À Lomé, l’Afrique fait ses comptes et délie les nœuds de sa dette

ECONOMIE POLITIQUE

Faure Gnassingbé donne le ton d’une symphonie continentale pour une nouvelle gouvernance économique. Ce lundi matin, 12 Mai 2025 , la capitale togolaise s’est transformée en agora panafricaine où résonnent les grandes voix du continent autour d’un sujet aussi épineux que central : la dette publique africaine. Pour la première fois dans l’histoire de l’Union africaine, une conférence exclusivement dédiée à cette problématique cruciale s’est ouverte à Lomé, avec pour objectif ambitieux de redéfinir les contours d’une architecture souveraine, solidaire et structurante de la dette en Afrique.

Au pupitre, le président Faure Essozimna Gnassingbé, hôte de marque et maître de cérémonie, n’a pas mâché ses mots. Dans un discours à la fois dense, lucide et habité d’une verve stratégique, il a planté le décor d’un plaidoyer africain sans fioritures ni faux-fuyants :
« Cette conférence est une conférence sur la dette, bien sûr, mais c’est surtout une conférence sur notre avenir », a-t-il lancé, tel un prélude solennel à une partition collective que les dirigeants africains devront désormais jouer à l’unisson.

Le chef de l’État togolais a dénoncé les grilles d’analyse « obsolètes et contre-productives » imposées aux pays du Sud, les enfermant dans des logiques d’austérité mécanique, au détriment de leur transformation économique et sociale. Il a invité à un renversement paradigmatique, en troquant la surveillance inquisitrice contre la confiance partenariale, en érigeant la dette non plus en camisole budgétaire mais en levier de progrès durable.

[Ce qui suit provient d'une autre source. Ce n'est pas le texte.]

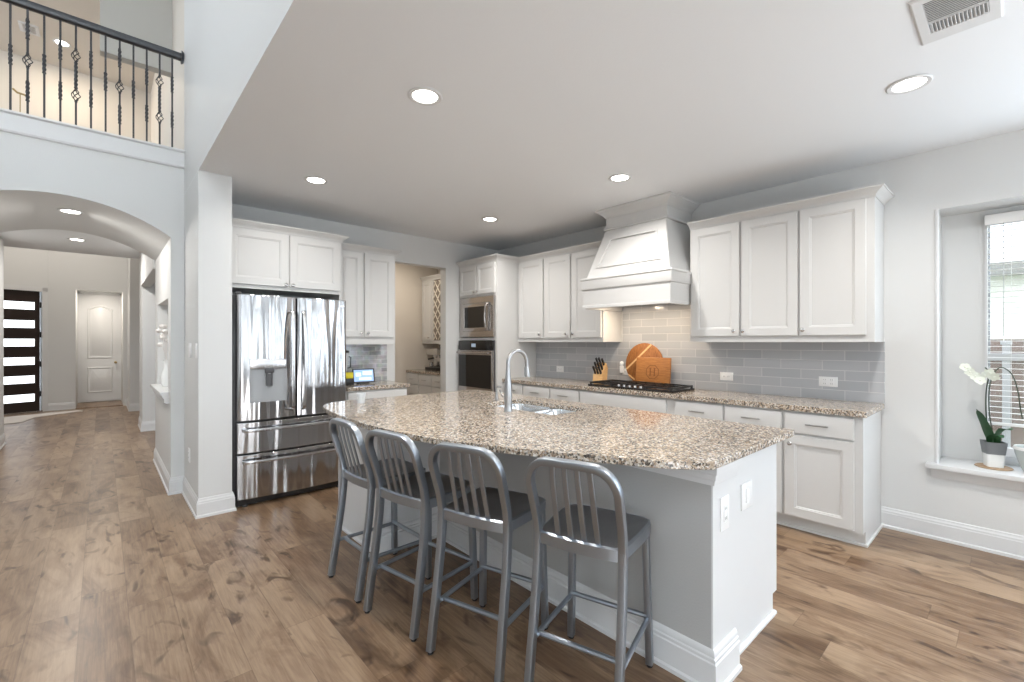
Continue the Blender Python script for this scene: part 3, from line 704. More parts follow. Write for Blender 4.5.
m = MB(); m.tube([(.07, -.09, .565), (w_-.07, -.09, .565)], .013, 12); m.box(.09, .11, -.09, -.05, .557, .573); m.box(w_-.11, w_-.09, -.09, -.05, .557, .573); m.build('handle', 'ovensteel', ov)

# fridge wall: cabinet over fridge (faces -Y), base and upper cab beside
t = upper_cabinet('white double door cabinet above the refrigerator', (.79, 4.60, 1.85), 0, 1.02, [(.02, .510, .488), (.525, 1.0, .548)], 1.85, 2.392, 1.885, 2.375, depth=.48, kz=1.905)
MB().box(1.0, 1.02, 0, .48, -1.85, 0).build('side_panel', 'cab', t, False)
crown('trim_4', [(.79, 4.60), (1.81, 4.60), (1.81, YB)], -1, 2.380, 'white crown moulding on the cabinet over the refrigerator')
upper_cabinet('white double door wall cabinet right of the refrigerator', (1.815, 4.76, 1.345), 0, .675, [(.01, .285, .255), (.305, .650, .335)], 1.345, 2.36, 1.425, 2.335)
crown('trim_5', [(1.815, 4.76), (2.49, 4.76), (2.49, YB)], -1, 2.348, 'white crown moulding on the cabinet right of the refrigerator')
base_cabinet('white base cabinet right of the refrigerator', (1.815, 4.49, 0), 0, .675, [(.01, .325, .28), (.335, .66, .38)], [(.01, .66, True)], endr=False)

# ------------------------------------------------------------------ REFRIGERATOR
fr_ = thing('refrigerator', 'stainless french door refrigerator with water dispenser', 'refrigerator', (.805, 4.33, 0))
MB().box(0, .915, .035, .70, .03, 1.765, .004).build('body', 'darkgrey', fr_)
def fdoor(name, x0, x1, z0, z1, bulge=.022, hole=None):
    m = MB(); n = 14; secs = []
    cols = [x0+(x1-x0)*k/n for k in range(n+1)]
    def yf(x): u = (x-(x0+x1)/2)/((x1-x0)/2); return -.055-bulge*(1-u*u*.9)-(0 if abs(u) < .97 else -.012)
    f_ = [(x, yf(x)) for x in cols]
    out = f_+[(x1, .03), (x0, .03)]
    m.prism(out, z0, z1); o = m.build(name, 'fridge', fr_); md = o.modifiers.new('b', 'BEVEL'); md.width = .005; md.segments = 2; md.limit_method = 'ANGLE'; md.angle_limit = R(50)
    return o
dl = fdoor('door', .018, .474, .715, 1.765)
dr = fdoor('door', .482, .925, .715, 1.765)
def vh(parent, x, lean):
    P = [(x+lean*.0, -.07, .78), (x, -.115, .83), (x-lean*.008, -.132, 1.2), (x, -.115, 1.585), (x+lean*.0, -.07, 1.64)]
    m = MB(); m.rtube(catmull(P, 6), .026, .020, (1, 0, 0)); m.build('handle', 'steel', parent)
vh(dl, .434, 1); vh(dr, .525, -1)
# dispenser
m = MB(); m.box(.105, .390, -.087, -.06, 1.145, 1.225, .004); m.build('dispenser_panel', 'steel', dl)
f = lambda i, y: rectloop(.105+i, .390-i, .865+i*.8, 1.145-i*.3, y)
m = MB(); m.loops([f(0, -.068), f(0, -.083), f(.012, -.083), f(.03, -.0775)]); m.build('dispenser_recess', 'dispgrey', dl)
m = MB(); m.box(.215, .285, -.10, -.075, 1.11, 1.147, .003); m.box(.225, .235, -.10, -.08, 1.0, 1.11); m.box(.262, .272, -.10, -.08, 1.0, 1.11); m.box(.232, .266, -.096, -.088, 1.0, 1.1); m.build('paddle', 'darkgrey', dl)
MB().box(.86, .90, -.0672, -.062, 1.70, 1.715).build('badge', 'chrome', dr, False)
for z0, z1, hz in ((.445, .700, .640), (.065, .432, .380)):
    o = fdoor('freezer_drawer', .018, .925, z0, z1, .024)
    m = MB(); P = [(.06, -.065, hz), (.085, -.115, hz), (.28, -.128, hz), (.47, -.132, hz), (.66, -.128, hz), (.86, -.115, hz), (.885, -.065, hz)]
    m.rtube(catmull(P, 5), .022, .026, (0, 1, 0)); m.build('handle', 'steel', o)
MB().box(.018, .925, -.03, .03, .012, .058).build('toe_grille', 'black', fr_, False)
m = MB()
for x in (.08, .86): m.lathe([(.022, 0), (.022, .012), (.01, .014), (.01, .035)], (x, -.02, 0), 12)
m.build('foot', 'darkgrey', fr_)
MB().box(.01, .05, -.05, .0, 1.766, 1.785, .003).build('hinge_cover', 'darkgrey', fr_)

# ------------------------------------------------------------------ RANGE HOOD
hd = thing('range_hood', 'white panelled wood range hood reaching the ceiling above the cooktop', 'range hood', (0, 0, 0))
HW = WR-.013
def frust(mb, x0, ya0, yb0, z0, x1, ya1, yb1, z1):
    mb.loops([[(x0, ya0, z0), (x0, yb0, z0), (HW, yb0, z0), (HW, ya0, z0)], [(x1, ya1, z1), (x1, yb1, z1), (HW, yb1, z1), (HW, ya1, z1)]])
m = MB(); frust(m, 3.645, 2.003, 2.905, 2.01, 3.825, 2.14, 2.805, 2.50)
m.build('mantle', 'cab', hd, False)
# raised frame on the front face of the mantle (recessed panel inside)
def hp(y, z):
    t = (z-2.01)/.49; return (3.645+.18*t, y, z)
def hframe(mb, loop_o, loop_i, off):
    A = [Vector(hp(*p)) for p in loop_o]; B_ = [Vector(hp(*p)) for p in loop_i]
    o = Vector((-off, 0, .0))
    mb.loops([A, [p+o for p in A], [p+o for p in B_], B_], False, False)
m = MB()
hframe(m, [(2.005, 2.015), (2.902, 2.015), (2.803, 2.498), (2.142, 2.498)], [(2.10, 2.105), (2.815, 2.105), (2.728, 2.405), (2.205, 2.405)], .012)
hframe(m, [(2.10, 2.105), (2.815, 2.105), (2.728, 2.405), (2.205, 2.405)], [(2.122, 2.12), (2.795, 2.12), (2.712, 2.390), (2.222, 2.390)], .022)
m.build('mantle_panel', 'cab', hd, False)
m = MB(); m.box(3.825, HW, 2.135, 2.808, 2.50, CZ-.001); m.build('chimney', 'cab', hd, False)
m = MB(); m.sweep([(0, 2.500), (.018, 2.500), (.022, 2.508), (.018, 2.520), (0, 2.525)], [(HW, 2.808), (3.825, 2.808), (3.825, 2.135), (HW, 2.135)], -1)
m.sweep([(0, 2.625), (.008, 2.625), (.012, 2.64), (.035, 2.660), (.062, 2.680), (.068, 2.688), (.078, 2.690), (.078, 2.709), (0, 2.709)], [(HW, 2.808), (3.825, 2.808), (3.825, 2.135), (HW, 2.135)], -1)
m.build('crown', 'cab', hd)
m = MB(); m.sweep([(0, 1.88), (.004, 1.89), (.018, 1.895), (.022, 1.905), (.022, 1.985), (.028, 1.992), (.028, 2.002), (.020, 2.012), (0, 2.016)], [(3.975, 2.948), (3.640, 2.948), (3.640, 2.001), (3.975, 2.001)], -1)
m.build('band', 'cab', hd)
m = MB()
m.box(3.632, 3.652, 1.996, 2.953, 1.71, 2.015); m.box(3.652, HW, 1.996, 2.014, 1.71, 2.015); m.box(3.652, HW, 2.935, 2.953, 1.71, 2.015); m.box(3.652, HW, 2.014, 2.935, 1.80, 2.012)
m.box(3.625, 3.66, 1.994, 2.955, 1.705, 1.735, .003); m.box(3.66, 3.97, 1.994, 2.02, 1.705, 1.735, .003); m.box(3.66, 3.97, 2.93, 2.955, 1.705, 1.735, .003)
m.build('apron', 'cab', hd, False)
MB().box(3.79, 4.22, 2.12, 2.87, 1.765, 1.80).build('vent_insert', 'steel', hd, False)
for y in (2.28, 2.70):
    o = MB().lathe([(.028, 1.760), (.028, 1.766)], (3.86, y, 0), 16).build('hood_lamp', 'lens', hd)
    area('hood_light', (3.95, y, 1.757), (0, 0, 0), .10, .10, 3.0, (1.0, .80, .58), 'DISK', hd)

# ------------------------------------------------------------------ COOKTOP
ck = thing('gas_cooktop', 'black gas cooktop with cast iron grates on the long counter', 'cooktop', (3.99, 2.515, .9145))
MB().box(-.235, .175, -.475, .475, 0, .020, .004).build('cooktop_surface', 'blackglass', ck)
for gy in (-.315, 0, .315):
    m = MB(); x0, x1 = -.15 if gy == 0 else -.215, .165
    for y in (gy-.135, gy+.135): m.box(x0, x1, y-.008, y+.008, .03, .046)
    for x in (x0, (x0+x1)/2, x1): m.box(x-.008, x+.008, gy-.143, gy+.143, .03, .046)
    for y in (gy-.05, gy+.05): m.box(x0, x1, y-.005, y+.005, .034, .046)
    for x in (x0, x1):
        for y in (gy-.135, gy+.135): m.box(x-.008, x+.008, y-.008, y+.008, .011, .03)
    m.build('grate', 'black', ck, False)
for x, y in ((-.12, -.3), (.08, -.3), (.01, 0), (-.12, .3), (.08, .3)):
    MB().lathe([(.045, .011), (.045, .02), (.03, .022), (.03, .028), (.0, .028)], (x, y, 0), 16).build('burner', 'darkgrey', ck)
for k in range(5):
    MB().lathe([(.023, .012), (.022, .018), (.017, .020), (.016, .036), (.013, .038), (0, .038)], (-.195, -.13+k*.062, 0), 14).build('control_knob', 'steel', ck)

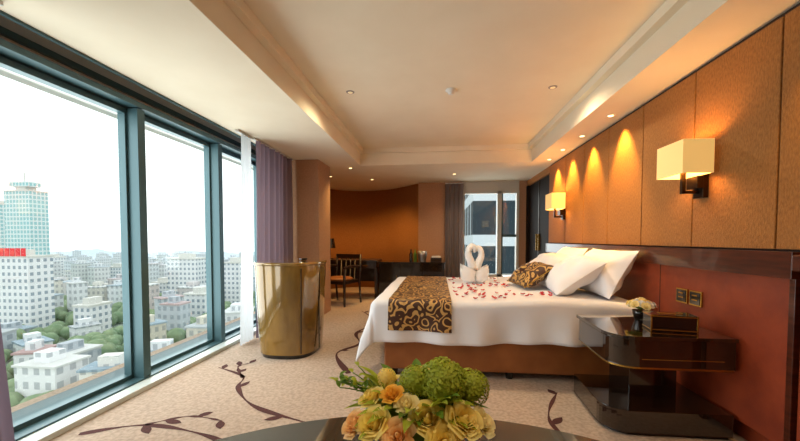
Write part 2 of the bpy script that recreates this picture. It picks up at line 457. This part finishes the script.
# petals
b = MB()
for i in range(120):
    if i < 45:
        a = random.uniform(0, 2*pi); r = random.gauss(0.34, 0.08)
        x, y = 0.52+r*cos(a), 3.55+r*sin(a)*1.2
    else: x, y = random.uniform(0.15, 1.1), random.uniform(2.98, 4.6)
    if not (0.15 < x < 1.15 and 2.95 < y < 4.7): continue
    if 0.22 < x < 0.68 and 4.0 < y < 4.3: continue
    if x > 0.76 and y > 3.35: continue
    s = random.uniform(0.014, 0.022)
    T = Matrix.Translation((x, y, topz(x, y)+0.008)) @ Matrix.Rotation(random.uniform(0, 6.28), 4, 'Z') @ Matrix.Rotation(random.uniform(-.5, .5), 4, 'X')
    b.grid(lambda u, v: (s*(2*u-1)*sin(pi*(0.15+0.8*v)), s*(2*v-1), 0.4*s*((2*u-1)**2+(2*v-1)**2)), 3, 3, M_petal, T=T)
b.obj('rose_petals')

# ------------------------------------------------------------ nightstand
def rslab(b, x0, x1, y0, y1, z0, z1, r, m):
    P = [(x1, y1), (x0+0.02, y1)]
    for k in range(9):
        a = pi+(pi/2)*k/8
        P.append((x0+r+r*cos(a), y0+r+r*sin(a)))
    P.append((x1, y0)); n = len(P)
    vs = [(p[0], p[1], z0) for p in P]+[(p[0], p[1], z1) for p in P]
    fs = [tuple(range(n)), tuple(range(n, 2*n))]+[(i, (i+1) % n, (i+1) % n+n, i+n) for i in range(n)]
    b.add(vs, fs, m)
b = MB()
rslab(b, 1.03, 1.68, 2.14, 2.70, 0.41, 0.57, 0.14, M_nsw)
rslab(b, 1.015, 1.682, 2.125, 2.715, 0.572, 0.592, 0.15, M_nsw)
rslab(b, 1.04, 1.68, 2.15, 2.68, 0.395, 0.409, 0.14, M_gold)
b.box(1.22, 1.5, 2.34, 2.6, 0.15, 0.395, M_dark)
rslab(b, 1.0, 1.68, 2.14, 2.70, 0.02, 0.15, 0.14, M_nsw)
rslab(b, 1.02, 1.67, 2.16, 2.68, 0.0, 0.02, 0.14, M_dark)
b.box(1.18, 1.62, 2.134, 2.141, 0.455, 0.46, M_gold)
b.obj('nightstand', 0.004)
b = MB()
rslab(b, 0.98, 1.68, 4.95, 5.5, 0.42, 0.6, 0.14, M_nsw)
b.box(1.22, 1.5, 5.1, 5.4, 0.15, 0.42, M_dark)
rslab(b, 0.98, 1.68, 4.95, 5.5, 0.0, 0.15, 0.14, M_nsw)
b.obj('nightstand', 0.004)
NZ = 0.593
b = MB()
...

« Nous avons besoin d’une nouvelle doctrine où la dette devient un outil de développement », a-t-il martelé, insistant sur la nécessité d’intégrer à l’analyse de soutenabilité de la dette les impératifs de sécurité, de transition climatique et de développement humain.

Dans un message subtilement adressé aux bailleurs internationaux, le président togolais a affirmé, non sans hauteur de vue :
« Financer l’Afrique, c’est investir dans la stabilité globale. Il ne s’agit pas de charité, mais de responsabilité partagée. » Une formule percutante, à la fois appel et avertissement, qui replace l’Afrique dans le concert des nations comme acteur de son destin, et non simple figurant endetté.

Aux côtés du président togolais, plusieurs figures emblématiques du continent ont pris la parole. Le président de la Zambie, Hakainde Hichilema, ainsi que l’ancien président du Ghana, John Dramani Mahama, ont joint leurs voix à cet élan collectif. Ce dernier a notamment souligné la nécessité d’un ancrage parlementaire fort dans la gestion de la dette, plaidant pour une gouvernance plus transparente et orientée vers des projets à fort retour social et économique.
« L’Afrique doit parler d’une seule voix et tracer une voie commune », a-t-il affirmé, esquissant les lignes d’une diplomatie financière panafricaine.

Le ministre togolais de l’Économie, Essowè Georges Barcola, a quant à lui salué le choix de Lomé pour accueillir cette conférence inédite. Pour lui, ce choix traduit la stabilité politique, l’engagement régional constant et la vocation diplomatique reconnue du Togo sur la scène continentale. Il a invité à sortir de la lecture arithmétique des ratios pour embrasser les complexités économiques propres à chaque État africain :
« La dette africaine ne peut être lue uniquement à travers des ratios », a-t-il insisté avec justesse.

Également présents, de hauts dignitaires de l’Union africaine et des institutions économiques du continent, dont Dr Patrick Ndzana Olomo (Commission de l’Union africaine), Claver Gatete (CEA), et Moses Vilakazi, représentant le développement économique et industriel, ont apporté un éclairage technique et politique à ces travaux de haute voltige.

L’objectif ultime de ce rendez-vous historique ? L’adoption d’une “Déclaration de Lomé”, qui viendrait sceller un nouveau pacte de gouvernance de la dette, nourri d’intelligence collective et d’audace politique. Une boussole pour les temps à venir, afin que la dette ne soit plus un fardeau, mais un pont vers les lendemains qui chantent.